Realistically, this is bizarre: the law was able to accept a girl of just eighteen as Vicky's legal guardian, but not the mature woman who had already offered care and co-parenting for the child's whole life to that point.

These examples illustrate what Casaubon describes as the very real social value that the arrival of same-sex marriage has brought:  recognition that marriage is  not only about romantic love, mushy feelings and living happily ever after. (If it is only about the first two, with no consideration of the mundane practical matters, the chances are there will be no happy ever after.) Gay or lesbian couples, she notes, really do not need marriage only for the symbolism or social approval it supposedly brings, but also, very consciously, for the practical and legal protections it offers. With or without marriage, same sex couples are forced to think hard about the financial and legal foundations of their relationships, in a way that opposite sex couples should do, and used to do, but no longer do. She quotes John Boswell on the changes in "traditional" marriage:
In premodern Europe, marriage usually began as a property arrangement, was in its middle mostly about raising children, and ended about love. Few couples in fact married 'for love,' but many grew to love each other in time as they jointly managed their household, reared their offspring, and shared life's experiences. Nearly all surviving epitaphs to spouses evince profound affection. By contrast, in most of the modern West, marriage begins about love, in its middle is still mostly about raising children (if there are children), and ends - often - about property, by which point love is absent or a distant memory. (Boswell, Same-Sex Unions in Premodern Europe xxi-xxii)
Far too often, the modern idea of  "traditional" has placed so much emphasis on the romantic fantasy, the movie or fictional version of what it is, and the "perfect wedding", that there is insufficient emphasis on building secure foundations for the marriage - and with it has come high rates of marital breakdown and divorce. This leads her to a discussion of the record of marital success and failure in her own family. Her own parents, and their parents before them, had seen their "traditional" marriages end in divorce. However, her mother's lesbian relationship has endured 31 years, and provided a strong example for the children:
There are two generations of divorce in our family to model on - two generations of failed marriages and steps and sundered relationships. And yet my sisters and I are all stably and happily married after some early romantic errors. Eric and I have been married for almost 12 years, my sisters for six and five years respectively, and they look good to last. The single best and most lasting partnership in our immediate family is my mother and step-mother's, 31 years and counting. It is on this all three of us base our (heterosexual) partnerships, and the model is sturdy and set to last a lifetime (technically Eric and I have the deal that after 75 years of marriage, we can discuss dating other people - he'll be 103 and I'll be 101 and we figured by then we might need a change ;-)). In our case, at least, these three traditional, heterosexual, nuclear family models rest firmly on a foundation created by gay marriage. It is a sturdy place to rest.
This is the irony of "traditional" marriage in her family: the theory that opposite-sex marriage alone can provide a suitable context for raising children. Instead, she and her sisters were raised by two moms in a stable, sound relationship - and are now modelling sound relationships for their own offspring. Sound and healthy "traditional" families have been successfully nurtured by an untraditional one. Children are not necessarily better off, or better prepared for their own marriages, when raised by opposite sex parents, or by same sex parents: the test is that they are raised by parents who have understood and successfully negotiated the challenges of  living lives in committed partnership. Some of these will be opposite sex couples in conventional marriage (as my own parents were), some will be same sex couples in unrecognised, but equally committed partnerships - as Casaubon's were before the law changed.
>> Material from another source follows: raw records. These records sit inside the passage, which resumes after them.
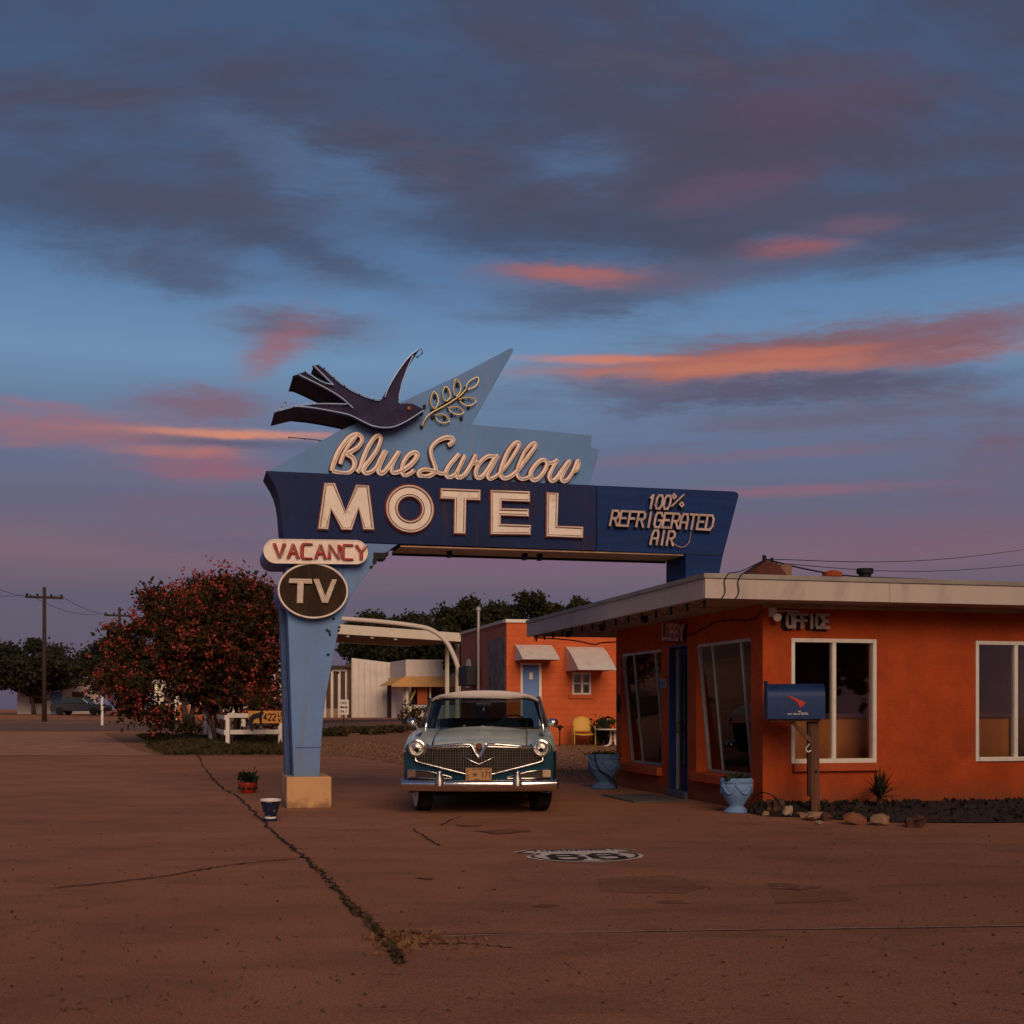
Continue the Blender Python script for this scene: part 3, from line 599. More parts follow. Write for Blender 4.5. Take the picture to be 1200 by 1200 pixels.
bo = MB().prism(bp_, BF, BF + .03).build('bird', M_BIRD, sg)
n = len(bp_); pb = offset_poly(bp_, -.012); mb = MB(); mb.add([(x, BF + .031, z) for x, z in pb] + [(x, BB, z) for x, z in pb], [(i, (i + 1) % n, n + (i + 1) % n, n + i) for i in range(n)]); mb.build('bird_side', M_BIRDS, bo)
MB().prism(bp_, BB, BB + .03).build('bird_back', M_BIRD, bo)
def neon(L, m, parent, r=.0075, y=BF - .05, Z=Z3, k=5, name='neon_tube'):
    P = cr(Z(L), k); MB().tube([(x, y, z) for x, z in P], r, 6).build(name, m, parent)
    mb = MB()
    for i in range(0, len(P), max(6, len(P) // 6)): mb.bar((P[i][0], y, P[i][1]), (P[i][0], y + .06, P[i][1]), .012, .012)
    mb.build('tube_support', M_BLACK, parent, kind='stuff')
neon([(884, 424), (905, 365), (955, 275), (1022, 176), (1085, 106), (1140, 62)], M_TUBEB, bo); neon([(1140, 62), (1160, 90), (1140, 118), (1110, 130)], M_BLACK, bo, .005)
neon([(1092, 118), (1050, 210), (1014, 312), (994, 400), (992, 452)], M_TUBEB, bo)
neon([(862, 436), (820, 437), (740, 412), (640, 366), (560, 314), (500, 262), (440, 206)], M_TUBEB, bo)
neon([(360, 192), (420, 250), (505, 335)], M_TUBEB, bo); neon([(300, 232), (370, 282), (440, 318), (500, 332)], M_TUBEB, bo); neon([(250, 258), (340, 302), (450, 358), (560, 425), (650, 505)], M_TUBEB, bo)
neon([(605, 476), (500, 473), (390, 473), (300, 478), (215, 488), (80, 526)], M_TUBEB, bo); neon([(215, 490), (350, 502), (470, 522), (600, 548), (668, 575), (725, 604), (790, 634), (870, 648), (950, 642), (1030, 608), (1110, 560), (1172, 520)], M_TUBEB, bo)
neon([(215, 612), (320, 622), (420, 632), (500, 648), (545, 668)], M_TUBEB, bo, y=BB + .08); neon([(160, 375), (185, 378), (195, 345), (175, 340)], M_TUBEB, bo, .006, y=BB + .05)
u, z = Z3([(1064, 503)])[0]; MB().blob((u, BF - .01, z), (.03, .02, .025), 3).build('eye', mat('amber_eye', (.4, .16, .05), .3), bo, smooth=True)
# ---- olive twig in yellow neon on the fin
Z4 = lambda L: [S(470 + x / 8.0, 395 + y / 8.0) for x, y in L]
tw = MB().ribbon(cr(Z4([(330, 672), (440, 600), (545, 545), (620, 480)]), 5), .045, FD - .02, FD + .01).build('twig', M_BLACK, sg)
neon([(208, 818), (235, 760), (290, 700), (400, 640), (500, 580), (570, 530), (625, 470)], M_TUBEY, tw, .011, FD - .06, Z4)
for Lf in ([(325, 660), (292, 610), (295, 545), (322, 495), (355, 540), (360, 600), (335, 655)], [(430, 590), (402, 535), (410, 480), (432, 448), (468, 490), (472, 550), (440, 585)], [(520, 530), (502, 480), (515, 415), (530, 375), (570, 430), (565, 500), (530, 540)],
           [(625, 460), (640, 415), (690, 375), (735, 362), (738, 405), (705, 450), (640, 475)], [(555, 570), (620, 552), (690, 558), (718, 580), (680, 620), (620, 625), (565, 585)], [(450, 650), (510, 638), (570, 650), (600, 690), (560, 712), (500, 700), (460, 660)], [(330, 720), (390, 705), (440, 730), (465, 772), (420, 790), (370, 780), (335, 740)]):
    neon(Lf, M_TUBEY, tw, .010, FD - .06, Z4, 4)
mb = MB()
for (x, y) in [(235, 630), (208, 820), (210, 690), (583, 742), (312, 730), (305, 665), (335, 535), (438, 472), (545, 425), (620, 462), (650, 636), (495, 708), (425, 738), (598, 566)]:
    u, z = Z4([(x, y)])[0]; mb.box(u - .018, u + .018, FD - .05, FD + .01, z - .02, z + .02)
mb.build('tube_socket', M_BLACK, tw, kind='stuff')
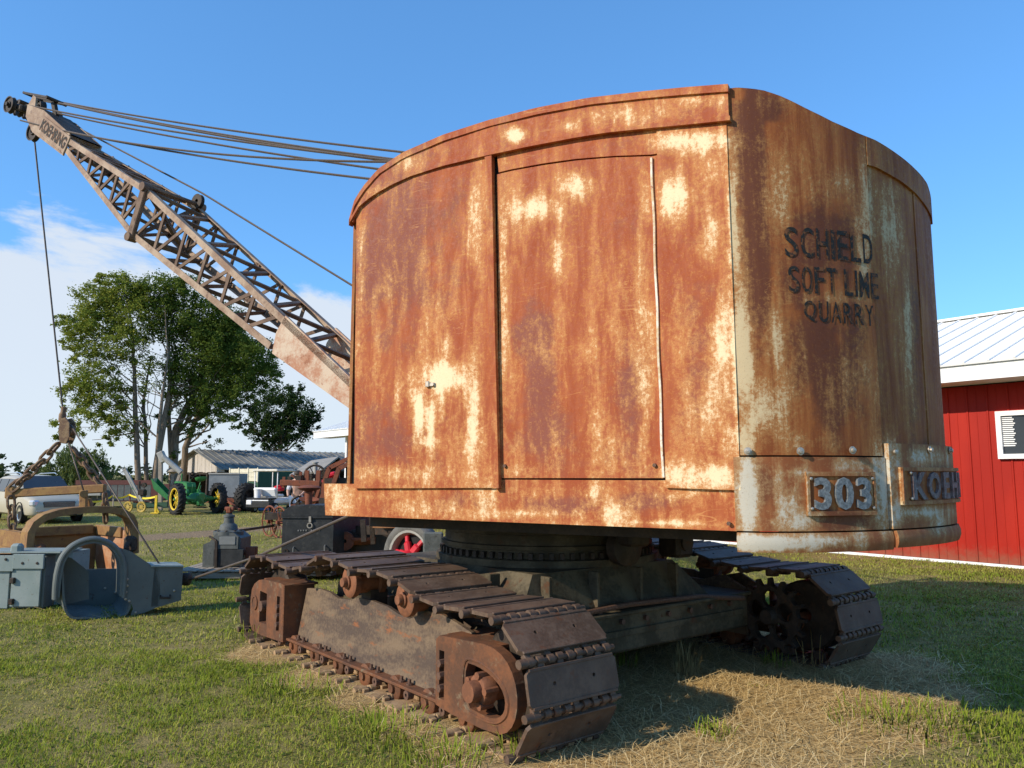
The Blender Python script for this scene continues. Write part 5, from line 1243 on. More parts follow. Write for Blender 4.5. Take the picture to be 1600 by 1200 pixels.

It is for this reason, she says, that the "happiest day of her life" was not her own wedding, good hough that was, but the day when the law changed in Massachusetts, and her two Moms were finally able to marry.
It was the first legal day of weddings in the state of Massachusetts, and the day before, as the news was filled of stories of weddings, my phone rang off the hook. Friends, neighbors, exes - everyone who knew me or had known me wanted to know one thing "were they going to do it?" Everyone I knew was delighted in absentia that my mothers would get to marry. Even people I knew who were ambivalent about gay marriage, or even personally opposed to it in general called me to congratulate me and ask me to extend my congratulations to them.
And so, she says, the day that gay marriage becomes legal across the US will likewise be a day of celebration for all.

In drawing attention to the practical arrangements that should lie behind marriage, she is not in any way decrying the religious or sacramental elements. Instead, she points out quite correctly that   the sacramental value derives in part precisely from the value that religion places on the material protection that marriage gives to wives and children.  Marriage is by no means only about these material protections, but it is equally not only about warm feelings, romance, and perfect June weddings. The great social value of gay marriage, she says, is that it reminds us all to think again about a proper balance of motivations in preparation for marriage:
Here, I think, the salutary example of gay marriage may actually be helpful - by forcing the conversation to focus on the rights and legal protections of marriage, on the ways that marriage is fundamentally an economic and family institution - not to the exclusion of love, as we sometimes postulate it, but as part of love - as the expression in mutual support and dependence of the material realities of what love actually is when lived - they begin to present marriage as an attainable and achievable accomplishment. If love is not just a feeling, but a state in which you preserve and protect one another, merging strengths and assets for the benefit of partners and any children, and for the support of one another and extended family, this is something that might be achievable, rather than a diffuse idea of unending bliss and constant happiness.